Africa, Development & Aid, Environment, Food and Agriculture, Headlines, The Southern Africa Water Wire, Water & Sanitation

SOUTH AFRICA: Addressing Water Wastage

Patrick Burnett

CAPE TOWN, Oct 16 2009 (IPS) - How do you fix a leaking pipe?

You plug it, of course, but what if there are tens of thousands of water connections all with potentially leaking taps and toilets?

To plug or replace all the faulty connections would cost tens of millions of dollars.

Ronnie McKenzie, managing director of engineering consultancy company WRP, said a flood of substandard cheap fittings had been used in houses.

This was "effectively a time bomb" because they were not designed to handle the water pressure or the heat and cold of southern African conditions.   But something has to be done. Water – a scarce resource – was literally going down the drain.

This was the problem in Sebokeng township in the Gauteng province of South Africa, home to about 420,000 people with 84,000 water connections, said McKenzie.


To fix the problem directly by retrofitting houses would have cost an estimated 21 million dollars, he said.

In this case, plugging the holes wasn't possible, but reducing the water pressure – and therefore the amount of leakage from the pipes – was.

WRP installed pressure reducing valves on the main pipe supplying water to the township, saving $4 million of water a year for the municipality, compared to the $600,000 it cost to build the pressure management system four and a half years ago.

But Geraldine Hochman, a senior policy specialist with water and sanitation NGO Mvula Trust says while municipalities do waste "quite a lot" of water and don't have proper monitoring in place to tell them were the leaks are, in the larger context of the country's water consumption the amount of water used by municipalities is negligible.

"The thing is domestic water wastage is far more visible," she said, giving the example of a tap left running for all to see in a populated urban area, compared to a farmer using water through inefficient irrigation.

Agriculture uses 64 percent of water in the Orange-Senqu river basin, a key water system for the country, while urban use, which includes both domestic and industrial consumption, accounts for 23 percent.

The water affairs department reports that 180 billion litres a year was lost to illegal water use for irrigation on the upper Vaal, part of the Orange-Senqu system.

In June, South Africa's Water Affairs Minister, Buyelwa Sonjica, highlighted concerns about major water losses in the agricultural sector.

Quoted ahead of a budget vote in Parliament, she noted the difficulty in monitoring and enforcing how much water was extracted from dams and rivers. In follow-up comments, the department said measurement of water supply and use in the agriculture sector was poor to non-existent.  
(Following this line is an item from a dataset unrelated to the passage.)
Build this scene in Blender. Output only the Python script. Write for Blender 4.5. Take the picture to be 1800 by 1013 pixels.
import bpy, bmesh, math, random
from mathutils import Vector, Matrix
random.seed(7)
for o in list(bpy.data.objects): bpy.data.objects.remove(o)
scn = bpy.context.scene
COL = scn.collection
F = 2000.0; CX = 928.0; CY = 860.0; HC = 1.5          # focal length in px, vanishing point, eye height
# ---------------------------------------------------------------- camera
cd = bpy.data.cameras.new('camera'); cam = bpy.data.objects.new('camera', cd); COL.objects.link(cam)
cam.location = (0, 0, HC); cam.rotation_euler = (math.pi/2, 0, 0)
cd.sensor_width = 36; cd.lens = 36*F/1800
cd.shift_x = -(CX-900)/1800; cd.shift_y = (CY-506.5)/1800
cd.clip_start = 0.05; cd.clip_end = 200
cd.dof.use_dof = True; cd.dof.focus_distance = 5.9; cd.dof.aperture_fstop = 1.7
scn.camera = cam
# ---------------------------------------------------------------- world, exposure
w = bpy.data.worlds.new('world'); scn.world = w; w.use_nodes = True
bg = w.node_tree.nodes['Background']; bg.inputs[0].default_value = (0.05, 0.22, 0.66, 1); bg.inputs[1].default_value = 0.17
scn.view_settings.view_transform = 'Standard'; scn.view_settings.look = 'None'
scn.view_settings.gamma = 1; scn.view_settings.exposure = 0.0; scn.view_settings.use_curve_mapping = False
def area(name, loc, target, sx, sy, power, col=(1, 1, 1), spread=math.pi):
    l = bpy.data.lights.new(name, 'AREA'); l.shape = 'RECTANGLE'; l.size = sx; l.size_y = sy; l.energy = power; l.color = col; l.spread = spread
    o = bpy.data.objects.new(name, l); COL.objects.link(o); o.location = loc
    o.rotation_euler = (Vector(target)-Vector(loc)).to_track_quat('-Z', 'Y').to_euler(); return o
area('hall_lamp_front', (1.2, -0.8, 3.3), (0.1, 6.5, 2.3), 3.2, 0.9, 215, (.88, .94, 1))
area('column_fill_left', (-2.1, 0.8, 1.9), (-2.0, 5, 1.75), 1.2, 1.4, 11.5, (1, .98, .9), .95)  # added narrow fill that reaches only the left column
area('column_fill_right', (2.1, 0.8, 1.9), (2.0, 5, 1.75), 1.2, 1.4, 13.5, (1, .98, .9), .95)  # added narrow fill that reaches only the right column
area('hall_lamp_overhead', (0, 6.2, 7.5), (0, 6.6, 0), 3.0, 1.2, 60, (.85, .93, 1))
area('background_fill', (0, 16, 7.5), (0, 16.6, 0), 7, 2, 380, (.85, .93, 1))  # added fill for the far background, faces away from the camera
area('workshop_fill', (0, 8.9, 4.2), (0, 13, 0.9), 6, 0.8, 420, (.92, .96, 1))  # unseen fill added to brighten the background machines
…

Water affairs spokesperson Linda Page maintains that efficiency improvement measures are being implemented in the agricultural sector, but argues that all sectors should be seen as equally important when it comes to minimising losses.

She said domestic sector water was more costly than water abstracted for irrigation and was also an area – along with industrial use – where demand is expected to grow, meaning that it made sense to ensure that water was used efficiently in these sectors.

An awareness kit produced for the Orange-Senqu River Commission (ORASECOM), set up under the SADC Shared Watercourses Protocol to advise the four countries in the basin on water issues, notes that water conservation and demand management are "urgently required" in the region and, unless implemented, many will suffer from inadequate water resources within the next 20 to 30 years.

Ensuring an adequate supply of water would require the basin countries to resolve the problem of low popular awareness that the region's resources were finite. In addition, inappropriate tariff structures, poor cost recovery, and problems of getting payment for water supplies would need to be solved, says the kit.

But some, like water specialist Dr Anthony Turton, argue that a "big priority" should be the theft of water stolen by farmers who have no abstraction permits, which causes a reduction in the assurance of supply to electricity giant Eskom and petro-chemicals company Sasol.

"South Africa has the most progressive water law in the world. What is lacking is enforcement. The simple answer therefore is to enforce the law that already exists."

Hochman believes that technical solutions – such as pre-paid meters – need to consider social components and that the public need to be informed about the measures taken to address demand issues.

Meanwhile, Hameda Deedat, a steering committee member of the South African Water Caucus, a civil society grouping, said innovation had a role to play in addressing wastage. She questions why, for example, rainwater harvesting is not used in Cape Town through the installation of water tanks in residential households.

"There are sustainable ways to address the issue," she said.

*This is the fifth in a series of articles on the Orange-Senqu River Basin.